Here is how I describe the course in my syllabus:  Most Americans believe that with hard work, anyone can get ahead. But it is also true that all societies have social stratification - hierarchical relations by which human populations are differentially valued. In this course, we grapple with Americans' “meritocratic ideal” and examine key social institutions and the inequalities within them. We discuss major theories about why inequality exists and persists in societies. Then we investigate class, race and gender as the bases of inequality. Finally, we examine inequalities on a global level. In the process we will seek answers to questions like: Is the middle class in the U.S. really shrinking? Why do Blacks and whites still live so segregated from one another? Why are the majority of college students female and what does this mean for the future? Why does global slavery exist today? Throughout the course, students will critically evaluate a wide range of evidence regarding stratification, social policies and their own values and beliefs about social inequalities. 
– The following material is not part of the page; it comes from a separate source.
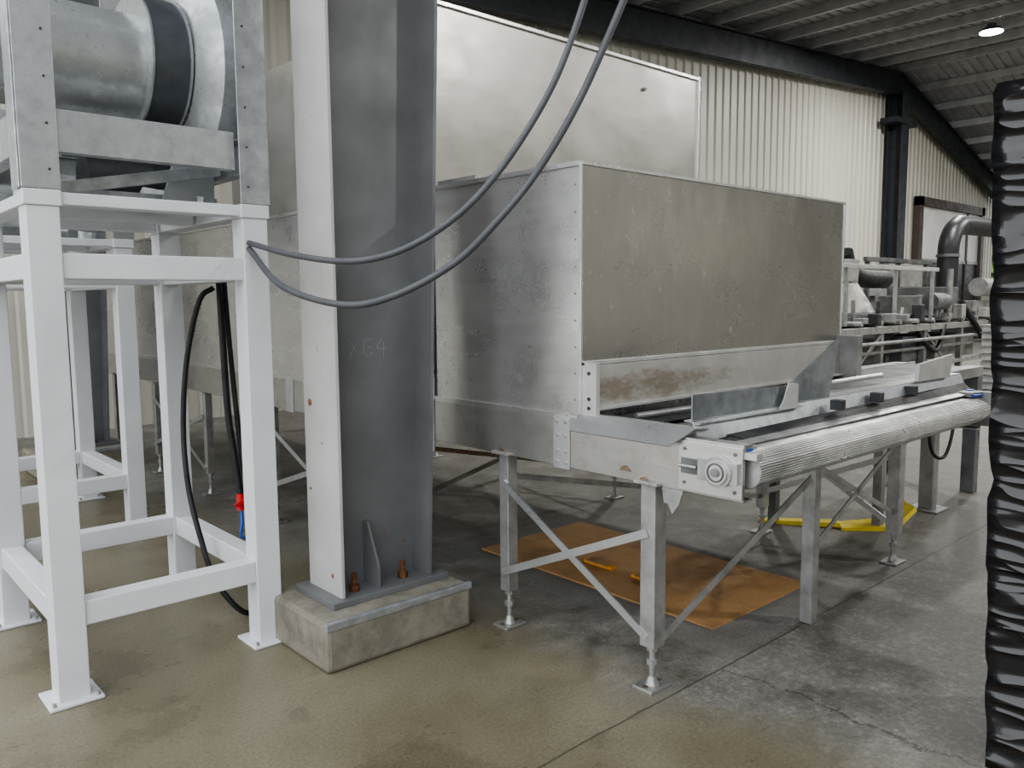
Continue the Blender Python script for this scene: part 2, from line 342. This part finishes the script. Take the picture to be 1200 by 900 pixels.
# ------------------------------------------------------------ stainless tunnel machine
XA,XB=2.53,4.90
T=parent('stainless_conveyor_tunnel',(XA,2.39,0)); off=Vector((-XA,-2.39,0))
def tobj(b,name,bev=0):
    b.v=[tuple(Vector(p)+off) for p in b.v]; return b.obj(name,T,bev)
b=B(); b.box(XA+.02,XB,2.39,9.2,1.07,2.165,'ss_side')
tobj(b,'tunnel_housing',.004)
b=B(); b.box(XA+.022,XB-.002,2.384,2.39,1.32,2.165,'ss_front')
b.box(XA+.012,XA+.024,2.38,2.395,1.10,2.17,'alu'); b.box(XB-.008,XB+.004,2.378,2.39,1.3,2.17,'alu')
b.box(XA+.02,XB,2.378,2.392,2.158,2.172,'alu'); b.box(XA+.02,XB,2.365,2.39,1.312,1.33,'white_sheet')
tobj(b,'front_skin',.002)
b=B()
for y in(3.43,4.6,5.9,7.2,8.3): b.box(XA+.014,XA+.022,y-.004,y+.004,1.08,2.16,'darksteel'); b.box(XA+.010,XA+.021,y+.004,y+.05,1.08,2.165,'ss_side')
b.box(XA+.005,XA+.03,2.39,9.2,2.155,2.175,'ss_side'); b.box(XA,XA+.025,2.39,9.2,1.07,1.095,'ss_side')
for k in range(9):
    b.cyl((XA+.018,2.42,1.16+k*.115),(XA+.022,2.42,1.16+k*.115),.005,'mid_grey',8)
for y in(2.7,3.0,3.3,3.35): b.box(XA+.05,XA+.3,y,y+.02,2.165,2.19,'alu')
b.box(XA+.03,XA+.5,3.1,3.4,2.165,2.2,'zinc')
tobj(b,'side_trim')
b=B(); b.box(XA+.02,XB,3.47,5.9,2.166,3.12,'ss_tall'); b.box(XA+.01,XB+.01,3.455,3.475,3.10,3.125,'ss_side'); b.box(XB-.012,XB+.006,3.455,3.475,2.17,3.13,'ss_side'); b.cyl((4.3,3.455,2.95),(4.3,3.47,2.95),.012,'mid_grey',12); tobj(b,'raised_hood',.004)
b=B()
for x,sd in((XA,1),(XB+.02,-1)):
    b.channel((x,1.57,.965),(x,9.2,.965),.21,.06*1,.008,'ss_rail',(sd,0,0))
b.box(XA-.008,XA,2.43,2.53,.85,1.09,'alu'); b.box(XA-.008,XA,3.42,3.5,.80,1.08,'alu'); b.box(XA-.008,XA,5.0,5.1,.85,1.08,'alu')
for yy in(2.455,2.505):
    for zz in(.88,.93,1.0,1.06): b.cyl((XA-.014,yy,zz),(XA-.008,yy,zz),.008,'zinc',8)
for yy in(3.44,3.48):
    for zz in(.84,.9,1.0,1.05): b.cyl((XA-.014,yy,zz),(XA-.008,yy,zz),.008,'zinc',8)
for yy,zz in((2.02,.868),(2.89,.868),(2.12,.90)): b.prismdir([(XA-.0015,yy-.035,zz-.005),(XA-.0015,yy-.01,zz+.02),(XA-.0015,yy+.02,zz+.012),(XA-.0015,yy+.03,zz-.006)],(.001,0,0),'weld')
b.prismdir([(XA-.004,1.83,.86),(XA-.004,1.93,.86),(XA-.004,1.92,.80),(XA-.004,1.90,.80),(XA-.004,1.88,.76),(XA-.004,1.85,.80)],(.008,0,0),'zinc')
for y in(2.0,2.9,4.2,5.4,6.6,7.8,9.0): b.box(XA+.06,XB-.04,y-.03,y+.03,.87,.93,'zinc')
b.box(XA+.06,XB-.04,2.45,9.2,1.0,1.06,'darksteel')
tobj(b,'side_rails',.002)
def leg(b,x,y,w=.065,top=.86,foot=True):
    b.box(x-w/2,x+w/2,y-w/2,y+w/2,.18 if foot else .0,top,'zinc')
    if foot:
        b.cyl((x,y,.02),(x,y,.2),.013,'zinc',12); b.cyl((x,y,.10),(x,y,.125),.024,'zinc',6,smooth=False); b.cyl((x,y,.16),(x,y,.18),.024,'zinc',6,smooth=False)
        b.cyl((x,y,.012),(x,y,.05),.03,'zinc',16,r2=.016); b.box(x-.065,x+.065,y-.05,y+.05,0,.014,'zinc')
        for sx in(-1,1): b.cyl((x+sx*.045,y,.014),(x+sx*.045,y,.017),.012,'weld',10)
b=B(); xl=XA+.035; xr_=XB-.02
LY=[(2.0,.074),(2.88,.062),(4.2,.06),(5.4,.06),(6.6,.06),(7.8,.06),(9.0,.06)]
for y,w in LY:
    leg(b,xl,y,w); leg(b,xr_,y,w)
    b.beam((xl,y,.855),(xl+.001,y,.87),.12,.12,'zinc')
leg(b,3.67,1.9,.062,.80,False); b.box(3.58,3.78,1.85,1.95,.80,.812,'blue'); b.box(3.62,3.74,1.86,1.94,.812,.87,'zinc'); b.box(4.83,5.02,1.95,2.05,.862,.872,'blue')
tobj(b,'legs',.003)
b=B()
def xbr(p1,p2,q1,q2):
    b.beam(p1,p2,.008,.035,'alu'); b.beam(q1,q2,.008,.035,'alu')
for x in(xl-.035,xr_):
    for i in(0,2,4):
        ya,yb_=LY[i][0],LY[i+1][0]
        xbr((x,ya,.22),(x,yb_,.72),(x-.008,ya,.66),(x-.008,yb_,.28))
b.beam((xl,1.97,.2),(3.67,1.89,.74),.006,.035,'zinc')
b.beam((xr_,2.0,.3),(3.72,1.92,.78),.006,.03,'zinc'); b.beam((xr_,2.0,.74),(3.72,1.92,.35),.006,.03,'zinc')
b.beam((xl,2.88,.75),(xr_,2.88,.25),.006,.03,'zinc'); b.beam((xl,4.2,.25),(xr_,4.2,.75),.006,.03,'mid_grey')
b.beam((xl,4.2,.75),(xr_,4.2,.25),.006,.03,'weld')
tobj(b,'cross_braces')
# discharge conveyor
b=B(); Yr,Zr,Rr=1.585,.972,.066
b.cyl((XA+.03,Yr,Zr),(XB+.01,Yr,Zr),Rr-.001,'zinc',48)
for i in range(44):
    t=2*math.pi*i/44; b.cyl((XA+.03,Yr+Rr*math.cos(t),Zr+Rr*math.sin(t)),(XB+.01,Yr+Rr*math.cos(t),Zr+Rr*math.sin(t)),.0028,'rod',8)
for k in range(7):
    yy=Yr+.012+k*.0105; b.cyl((XA+.08,yy,Zr+Rr),(XB-.02,yy,Zr+Rr),.0028,'rod',8)
b.box(XA+.08,XB-.02,1.64,2.4,.94,1.02,'black')
for k in range(12):
    yy=1.9+k*.04; b.cyl((XA+.08,yy,1.03),(XB-.02,yy,1.03),.009,'machine_grey',8)
tobj(b,'slat_roller')
b=B()
b.box(XA-.010,XA-.001,1.57,1.85,.87,1.06,'ss_side')
b.cyl((XA-.035,1.66,.965),(XA-.012,1.66,.965),.058,'zinc',28); b.cyl((XA-.045,1.66,.965),(XA-.035,1.66,.965),.045,'alu',28); b.cyl((XA-.055,1.66,.965),(XA-.045,1.66,.965),.016,'mid_grey',16); b.ring((XA-.049,1.66,.965),(XA-.045,1.66,.965),.036,.03,'machine_grey')
b.box(XA-.028,XA-.010,1.58,1.75,.925,1.005,'zinc'); b.cyl((XA-.02,1.76,.965),(XA-.02,1.84,.965),.007,'zinc',10)
b.box(XA-.014,XA-.010,1.755,1.835,.935,.995,'machine_grey')
for yy,zz in((1.60,1.035),(1.82,1.03),(1.6,.895),(1.82,.90)): b.cyl((XA-.014,yy,zz),(XA-.010,yy,zz),.007,'machine_grey',8)
b.box(XB+.0,XB+.04,1.52,1.85,.88,1.07,'mid_grey'); b.cyl((XB+.04,1.62,.97),(XB+.06,1.62,.97),.05,'zinc',20)
b.box(XA+.0,XA+.04,1.52,1.58,1.02,1.045,'white_sheet'); b.box(XA+.03,XA+.06,1.57,1.60,1.045,1.053,'blue'); b.box(XB-.10,XB+.04,1.56,1.59,1.05,1.06,'blue'); b.box(XB-.0,XB+.05,1.62,1.65,1.06,1.075,'blue')
b.box(XA+.0,XA+.10,1.58,2.40,1.045,1.06,'white_sheet'); b.box(XB-.10,XB+.02,1.58,2.40,1.045,1.07,'mid_grey')
b.plate([(XA+.03,2.46,1.10),(XA-.055,2.38,1.035),(XA-.055,1.86,1.035),(XA+.03,1.80,1.10)],.005,'alu')
b.plate([(XA+.03,2.46,1.10),(XA+.03,1.80,1.10),(XA+.12,1.80,1.09),(XA+.12,2.46,1.09)],.004,'alu')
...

What is the most interesting place you have visited? 

I have been fortunate to travel many places throughout the world, but living in Kenya during my Fulbright was the most lifechanging. It enabled me to experience what it feels like to be a minority. In fact, in some of the very remote villages I traveled to, when some small children saw me, they would scream and run away because they had never seen a white person before. I saw extreme poverty and inequality unlike anything I had witnessed in the U.S. which motivated me to study social stratification. I also witnessed amazing resilience and contentment among people who had very few possessions but a deep sense of community.  Living in Kenya taught me several life lessons that shaped my identity, goals and way of life.

What advice would you give to undergraduate students? 

Be kind to yourself and others.

In life’s big decisions, go ahead and list off all the pros and cons, but in the end trust your gut.  

When you push yourself outside of your comfort zone, you learn the most about yourself and world.